Музыка старых русских семей. У нее есть и героические, хотя и столь же тихие, аккорды. Мария Львовна переписывает статьи своему мужу. Она его первая читательница. Переписывает она и ту знаменитую статью, в которой старый ученый заявил всему миру, что он на стороне революции рабочих, солдат и крестьян. Это было сенсацией. Разорвалось, точно граната. Там, где еще вчера был тесный общественный круг его ученых коллег, образовалась пустота. Какой поворот! Какой неслыханный поворот! Сенсация? Граната? Поворот? Для всех, кроме Марии Львовны. Она переписывает статью, но для нее ее содержание столь естественно — это же выношенные Димины мысли! Она всю жизнь их знала, что же тут удивительного. Дима не может отвернуться от народа. По реакции Марии Львовны (никакой реакции!) на статью мы и убеждаемся более, чем по какому-либо иному эпизоду спектакля, сколь закономерно политическое решение Полежаева.
Марию Львовну Полежаеву играет Эмма Попова. Это, наверное, одна из самых тихих, но и самых блистательных ее удач.

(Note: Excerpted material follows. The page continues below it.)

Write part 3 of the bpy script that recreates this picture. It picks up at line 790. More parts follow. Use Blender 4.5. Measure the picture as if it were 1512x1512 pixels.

А детей у них не было. Может быть, был сын, умер, память о нем — незакрывшаяся рана. Теперь — одинокие старики. Поэтому так привязались к любимым ученикам профессора Викентию и Михаилу. Оба влюблены в учителя, его жизнь считают образцом. Викентий, правда, смотрит на Дмитрия Илларионовича немножечко снизу вверх — не забывает, что он рядом с великим ученым, не устает радостно удивляться этому. Старается все запечатлеть на бумаге и в памяти, даже записки ведет. Это повышенная готовность воспринять, всегда приготовленный к «записи» внутренний слух, пиетет, которым окружает Викентий учителя, раздражают Полежаева, рационалиста, работягу и скептика. А уж взгляд на него, как на икону от науки, куда как претит профессору. Но Викентий — правая рука, вернее, он всегда под рукой, в лаборатории, на лекциях, дома — он давно уже член семьи, он свой, способный, аккуратный чернорабочий науки. Таков Викентий Михайлович Воробьев в этом спектакле, в строе его образов, в игре М. Волкова. С мягкими движениями, негромким голосом, вечной исполнительностью. Человек, испытывающий огромное личное горе при виде общественного падения своего учителя, — так он и люди его круга восприняли статью профессора. Он приписывает ее возрасту, политическому инфантилизму Полежаева. Он считает, что профессор, поддержав эту странную, неизвестно откуда взявшуюся власть, этих явных «калифов на час», отторгает себя от всех честных и культурных русских людей. (Такое отношение к большевикам и их революции в первые исторические часы Октября было у большинства старой интеллигенции! Это следует подчеркнуть — у большинства. Если это забыть, трагический пафос последних месяцев жизни ученого Полежаева исчезнет. В спектакле произойдет та аберрация исторического зрения, которая характерна для многих постановок этой пьесы, где, в сущности, Полежаев не совершал никакого духовного подвига. Просто присоединялся к новой, явно победившей политической силе.)